Richard Pettibone makes art about art. Since the early 1960s, he has appropriated works by well-known artists, scaled to the size of their reproductions in magazines such as Artforum. Following Marcel Duchamp’s logic in seeing the everyday world as a supplier of art objects, Pettibone treats all of art history as a readymade, suitable for appropriation. The keystone of Pettibone’s enterprise is his belief that Duchamp’s readymades were intended as gifts that might be remade by anyone.

Pettibone’s witty appropriations embody ideas such as the continuum between Dada and Pop, the blurry relationship between photography and painting, and the ambiguities of authorship.

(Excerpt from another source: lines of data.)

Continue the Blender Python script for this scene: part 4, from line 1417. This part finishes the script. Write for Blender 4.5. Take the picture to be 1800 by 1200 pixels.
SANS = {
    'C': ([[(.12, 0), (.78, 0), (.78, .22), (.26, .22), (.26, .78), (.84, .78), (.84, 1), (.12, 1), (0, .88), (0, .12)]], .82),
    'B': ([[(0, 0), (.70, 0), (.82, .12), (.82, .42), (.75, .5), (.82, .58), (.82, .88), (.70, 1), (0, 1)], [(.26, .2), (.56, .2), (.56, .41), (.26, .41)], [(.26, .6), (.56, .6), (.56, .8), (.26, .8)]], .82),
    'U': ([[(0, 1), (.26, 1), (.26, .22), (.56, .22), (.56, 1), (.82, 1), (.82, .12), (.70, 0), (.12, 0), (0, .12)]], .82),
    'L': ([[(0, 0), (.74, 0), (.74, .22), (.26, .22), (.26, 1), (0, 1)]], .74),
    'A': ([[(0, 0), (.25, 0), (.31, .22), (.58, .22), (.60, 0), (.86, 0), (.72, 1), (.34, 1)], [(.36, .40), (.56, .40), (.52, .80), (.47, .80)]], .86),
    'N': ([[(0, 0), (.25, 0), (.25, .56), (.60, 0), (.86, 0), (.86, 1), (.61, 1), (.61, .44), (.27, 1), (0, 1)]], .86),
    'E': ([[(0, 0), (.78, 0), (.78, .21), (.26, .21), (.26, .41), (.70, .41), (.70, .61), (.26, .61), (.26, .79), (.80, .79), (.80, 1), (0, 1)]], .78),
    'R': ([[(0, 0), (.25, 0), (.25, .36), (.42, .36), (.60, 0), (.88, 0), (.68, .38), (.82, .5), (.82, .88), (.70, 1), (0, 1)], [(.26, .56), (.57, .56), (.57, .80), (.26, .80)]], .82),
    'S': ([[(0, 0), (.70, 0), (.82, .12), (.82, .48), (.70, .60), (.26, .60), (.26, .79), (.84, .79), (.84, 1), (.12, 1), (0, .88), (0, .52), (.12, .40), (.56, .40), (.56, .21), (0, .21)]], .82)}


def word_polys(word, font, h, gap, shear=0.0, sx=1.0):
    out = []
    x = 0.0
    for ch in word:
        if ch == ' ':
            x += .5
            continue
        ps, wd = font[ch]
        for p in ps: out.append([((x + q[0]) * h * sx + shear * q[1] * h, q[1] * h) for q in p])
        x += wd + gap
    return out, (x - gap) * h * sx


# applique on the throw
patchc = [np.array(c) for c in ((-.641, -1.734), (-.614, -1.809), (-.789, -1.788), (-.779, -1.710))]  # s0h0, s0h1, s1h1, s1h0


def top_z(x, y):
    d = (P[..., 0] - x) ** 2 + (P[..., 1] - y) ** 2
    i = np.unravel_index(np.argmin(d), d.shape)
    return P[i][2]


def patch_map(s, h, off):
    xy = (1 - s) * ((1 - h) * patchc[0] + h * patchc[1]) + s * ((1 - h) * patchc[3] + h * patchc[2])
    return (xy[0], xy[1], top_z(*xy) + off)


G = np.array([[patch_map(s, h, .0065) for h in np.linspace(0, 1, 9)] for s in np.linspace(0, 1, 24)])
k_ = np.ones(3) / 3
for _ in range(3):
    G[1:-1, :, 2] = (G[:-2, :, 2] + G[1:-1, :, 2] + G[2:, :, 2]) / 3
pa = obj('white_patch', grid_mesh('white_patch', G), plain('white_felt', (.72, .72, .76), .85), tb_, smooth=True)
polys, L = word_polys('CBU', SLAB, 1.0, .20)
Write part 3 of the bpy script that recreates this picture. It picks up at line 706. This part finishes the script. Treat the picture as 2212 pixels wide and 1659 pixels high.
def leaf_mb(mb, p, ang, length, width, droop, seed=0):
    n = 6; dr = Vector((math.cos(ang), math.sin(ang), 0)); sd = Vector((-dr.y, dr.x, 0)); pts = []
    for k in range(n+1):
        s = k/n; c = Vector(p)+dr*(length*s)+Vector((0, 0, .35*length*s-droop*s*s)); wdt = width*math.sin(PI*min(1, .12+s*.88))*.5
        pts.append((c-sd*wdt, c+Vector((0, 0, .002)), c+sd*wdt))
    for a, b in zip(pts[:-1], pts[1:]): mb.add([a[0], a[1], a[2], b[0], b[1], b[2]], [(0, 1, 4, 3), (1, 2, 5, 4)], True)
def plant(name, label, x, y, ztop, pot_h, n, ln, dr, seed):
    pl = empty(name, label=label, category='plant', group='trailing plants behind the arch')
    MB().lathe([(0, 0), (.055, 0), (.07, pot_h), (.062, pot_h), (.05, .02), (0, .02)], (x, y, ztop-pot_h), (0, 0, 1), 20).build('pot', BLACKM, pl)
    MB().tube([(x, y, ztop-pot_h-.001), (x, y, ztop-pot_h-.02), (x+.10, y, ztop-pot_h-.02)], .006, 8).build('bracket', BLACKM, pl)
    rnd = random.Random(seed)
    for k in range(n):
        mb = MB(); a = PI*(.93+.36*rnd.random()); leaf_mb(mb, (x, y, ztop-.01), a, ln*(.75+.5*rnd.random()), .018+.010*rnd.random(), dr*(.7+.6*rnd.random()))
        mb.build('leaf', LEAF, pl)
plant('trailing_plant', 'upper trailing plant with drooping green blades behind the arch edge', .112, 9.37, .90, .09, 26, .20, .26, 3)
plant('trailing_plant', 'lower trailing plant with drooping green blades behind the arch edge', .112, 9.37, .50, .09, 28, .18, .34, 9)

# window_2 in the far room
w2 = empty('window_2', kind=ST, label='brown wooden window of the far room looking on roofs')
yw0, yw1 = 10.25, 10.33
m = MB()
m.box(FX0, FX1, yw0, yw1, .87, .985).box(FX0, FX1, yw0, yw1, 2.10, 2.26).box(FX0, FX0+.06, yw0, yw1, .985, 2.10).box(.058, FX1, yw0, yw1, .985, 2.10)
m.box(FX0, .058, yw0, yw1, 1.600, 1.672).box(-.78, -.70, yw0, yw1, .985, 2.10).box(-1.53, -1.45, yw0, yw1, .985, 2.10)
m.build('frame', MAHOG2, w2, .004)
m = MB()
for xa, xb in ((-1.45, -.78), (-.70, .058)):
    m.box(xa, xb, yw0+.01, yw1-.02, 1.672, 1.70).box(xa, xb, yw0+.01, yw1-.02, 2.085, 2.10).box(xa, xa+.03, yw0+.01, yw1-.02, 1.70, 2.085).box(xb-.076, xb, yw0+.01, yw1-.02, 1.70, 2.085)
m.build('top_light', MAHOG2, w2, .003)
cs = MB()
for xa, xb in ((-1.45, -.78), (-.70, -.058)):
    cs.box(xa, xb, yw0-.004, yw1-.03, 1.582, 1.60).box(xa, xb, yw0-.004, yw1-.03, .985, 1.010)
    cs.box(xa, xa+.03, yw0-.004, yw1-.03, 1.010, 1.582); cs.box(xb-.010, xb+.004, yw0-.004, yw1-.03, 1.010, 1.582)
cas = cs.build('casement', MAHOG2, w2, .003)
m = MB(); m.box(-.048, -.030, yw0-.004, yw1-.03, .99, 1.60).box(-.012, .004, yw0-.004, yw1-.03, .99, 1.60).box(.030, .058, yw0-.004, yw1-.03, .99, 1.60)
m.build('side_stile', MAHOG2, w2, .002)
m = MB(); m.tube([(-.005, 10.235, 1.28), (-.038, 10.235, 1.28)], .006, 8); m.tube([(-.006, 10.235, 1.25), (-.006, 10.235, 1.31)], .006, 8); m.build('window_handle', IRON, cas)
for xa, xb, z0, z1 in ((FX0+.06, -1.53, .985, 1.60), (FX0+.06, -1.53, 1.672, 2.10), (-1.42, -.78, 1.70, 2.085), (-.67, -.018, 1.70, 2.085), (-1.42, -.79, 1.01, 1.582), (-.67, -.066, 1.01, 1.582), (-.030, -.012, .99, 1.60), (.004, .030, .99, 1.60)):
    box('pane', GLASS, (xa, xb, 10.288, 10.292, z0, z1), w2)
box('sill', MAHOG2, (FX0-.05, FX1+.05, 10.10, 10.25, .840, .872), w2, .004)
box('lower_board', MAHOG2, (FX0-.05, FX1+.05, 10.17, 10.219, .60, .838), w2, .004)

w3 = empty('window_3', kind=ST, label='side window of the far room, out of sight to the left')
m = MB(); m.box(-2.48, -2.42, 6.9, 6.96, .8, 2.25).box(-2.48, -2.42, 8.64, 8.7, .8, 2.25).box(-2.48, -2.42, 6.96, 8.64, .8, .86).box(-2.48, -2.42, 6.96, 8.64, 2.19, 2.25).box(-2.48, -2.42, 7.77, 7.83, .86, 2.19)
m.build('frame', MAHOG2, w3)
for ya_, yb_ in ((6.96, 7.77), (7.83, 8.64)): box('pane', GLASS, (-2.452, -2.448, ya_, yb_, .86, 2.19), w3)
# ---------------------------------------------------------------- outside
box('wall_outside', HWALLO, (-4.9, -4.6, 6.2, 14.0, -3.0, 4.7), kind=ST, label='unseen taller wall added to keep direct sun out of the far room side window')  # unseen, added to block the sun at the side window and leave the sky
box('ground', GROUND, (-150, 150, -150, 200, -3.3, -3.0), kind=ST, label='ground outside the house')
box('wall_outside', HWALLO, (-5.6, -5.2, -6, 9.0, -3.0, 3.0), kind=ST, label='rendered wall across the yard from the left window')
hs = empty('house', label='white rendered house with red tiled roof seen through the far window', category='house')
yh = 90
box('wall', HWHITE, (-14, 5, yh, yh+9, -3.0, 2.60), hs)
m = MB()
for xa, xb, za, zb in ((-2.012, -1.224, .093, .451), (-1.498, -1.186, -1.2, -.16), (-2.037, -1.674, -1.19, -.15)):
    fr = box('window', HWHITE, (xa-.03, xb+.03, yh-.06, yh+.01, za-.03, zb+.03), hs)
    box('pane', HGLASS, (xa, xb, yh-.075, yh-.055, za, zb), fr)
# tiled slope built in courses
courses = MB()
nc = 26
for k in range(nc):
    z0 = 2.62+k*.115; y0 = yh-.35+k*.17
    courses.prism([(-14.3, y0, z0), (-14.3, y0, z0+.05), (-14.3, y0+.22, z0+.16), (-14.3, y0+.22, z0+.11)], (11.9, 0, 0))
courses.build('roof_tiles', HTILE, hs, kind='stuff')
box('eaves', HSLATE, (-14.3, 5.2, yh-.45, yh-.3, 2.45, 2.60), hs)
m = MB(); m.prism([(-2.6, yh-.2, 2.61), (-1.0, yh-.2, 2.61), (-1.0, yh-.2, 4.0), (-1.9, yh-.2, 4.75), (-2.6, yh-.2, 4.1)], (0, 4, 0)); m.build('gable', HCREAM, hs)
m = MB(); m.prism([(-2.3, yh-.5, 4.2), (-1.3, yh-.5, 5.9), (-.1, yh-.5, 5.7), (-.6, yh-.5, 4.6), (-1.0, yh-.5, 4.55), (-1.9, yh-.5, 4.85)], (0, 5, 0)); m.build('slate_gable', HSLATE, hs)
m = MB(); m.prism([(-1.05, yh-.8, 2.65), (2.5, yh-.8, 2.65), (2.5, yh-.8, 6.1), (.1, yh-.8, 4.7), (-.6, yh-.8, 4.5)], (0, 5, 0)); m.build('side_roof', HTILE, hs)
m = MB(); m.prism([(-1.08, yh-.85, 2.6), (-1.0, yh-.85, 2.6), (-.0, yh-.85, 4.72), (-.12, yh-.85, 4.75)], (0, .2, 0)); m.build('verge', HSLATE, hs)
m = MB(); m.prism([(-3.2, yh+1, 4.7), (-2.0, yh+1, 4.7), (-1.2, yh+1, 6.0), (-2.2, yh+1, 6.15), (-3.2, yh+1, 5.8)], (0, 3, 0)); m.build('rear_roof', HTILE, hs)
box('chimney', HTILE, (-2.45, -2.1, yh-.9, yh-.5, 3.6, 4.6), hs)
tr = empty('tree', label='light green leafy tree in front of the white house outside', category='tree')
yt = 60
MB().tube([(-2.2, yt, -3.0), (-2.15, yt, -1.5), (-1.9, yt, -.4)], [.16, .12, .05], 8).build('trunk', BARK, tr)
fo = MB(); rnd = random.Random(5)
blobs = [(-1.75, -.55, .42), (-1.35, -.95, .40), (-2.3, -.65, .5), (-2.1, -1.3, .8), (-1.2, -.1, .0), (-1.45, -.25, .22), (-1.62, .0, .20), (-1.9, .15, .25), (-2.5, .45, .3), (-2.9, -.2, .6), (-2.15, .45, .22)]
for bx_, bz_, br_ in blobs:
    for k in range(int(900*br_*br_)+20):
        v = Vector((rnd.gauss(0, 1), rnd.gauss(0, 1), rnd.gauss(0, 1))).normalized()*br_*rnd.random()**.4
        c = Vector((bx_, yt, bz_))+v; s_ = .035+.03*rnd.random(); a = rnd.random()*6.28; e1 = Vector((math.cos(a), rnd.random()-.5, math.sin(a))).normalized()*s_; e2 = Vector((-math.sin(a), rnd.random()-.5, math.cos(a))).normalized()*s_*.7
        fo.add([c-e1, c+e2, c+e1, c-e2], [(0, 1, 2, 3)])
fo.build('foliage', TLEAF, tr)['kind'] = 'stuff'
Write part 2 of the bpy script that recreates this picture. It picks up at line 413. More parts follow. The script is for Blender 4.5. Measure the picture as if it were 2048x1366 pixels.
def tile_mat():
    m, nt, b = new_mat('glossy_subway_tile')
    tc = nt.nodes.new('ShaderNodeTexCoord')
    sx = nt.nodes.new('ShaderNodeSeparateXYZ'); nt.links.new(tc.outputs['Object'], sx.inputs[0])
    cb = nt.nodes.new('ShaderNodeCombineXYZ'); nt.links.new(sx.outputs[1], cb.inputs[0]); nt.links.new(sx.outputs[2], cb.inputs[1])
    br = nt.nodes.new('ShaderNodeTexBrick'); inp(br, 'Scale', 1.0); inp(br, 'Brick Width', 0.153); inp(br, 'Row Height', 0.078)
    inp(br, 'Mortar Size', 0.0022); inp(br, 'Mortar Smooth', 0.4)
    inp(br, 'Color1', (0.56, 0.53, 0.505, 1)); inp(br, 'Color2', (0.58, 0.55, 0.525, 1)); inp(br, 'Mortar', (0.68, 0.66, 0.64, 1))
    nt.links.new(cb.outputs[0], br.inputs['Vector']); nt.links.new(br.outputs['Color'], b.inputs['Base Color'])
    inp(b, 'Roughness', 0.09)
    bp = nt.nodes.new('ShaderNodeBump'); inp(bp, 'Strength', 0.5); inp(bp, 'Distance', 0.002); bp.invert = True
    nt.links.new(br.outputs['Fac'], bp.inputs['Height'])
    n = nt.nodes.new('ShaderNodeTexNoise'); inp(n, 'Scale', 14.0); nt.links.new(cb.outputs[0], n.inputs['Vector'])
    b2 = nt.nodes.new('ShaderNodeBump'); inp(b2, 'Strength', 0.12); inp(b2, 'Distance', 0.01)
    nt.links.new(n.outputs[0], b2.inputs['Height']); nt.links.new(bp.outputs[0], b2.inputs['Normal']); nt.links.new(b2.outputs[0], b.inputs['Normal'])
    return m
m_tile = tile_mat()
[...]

The ideas underlying his various series fit together like a jigsaw puzzle to offer an overview of the quirky, often contradictory nature of modern art. Never accepting the status quo and deeply respectful of what he deems great, Pettibone offers an interactive critique of the art of the past century. Pettibone presents modern art history as a kind of miniature railroad with stops along the way at Pop Art, Photorealism, Conceptual Art, and photography, all scrutinized, simulated, and celebrated with the meticulous care of a master model maker.

Born in Alhambra, California in 1938, Pettibone received his MFA from Otis Art Institute in 1962. His first solo exhibitions were at Ferus Gallery in 1965 and Leo Castelli Gallery in 1969. In the early 1970s, he moved to the rural community of Charlotteville, west of Albany in upstate New York, where he continues to make work. He is represented by Leo Castelli Gallery.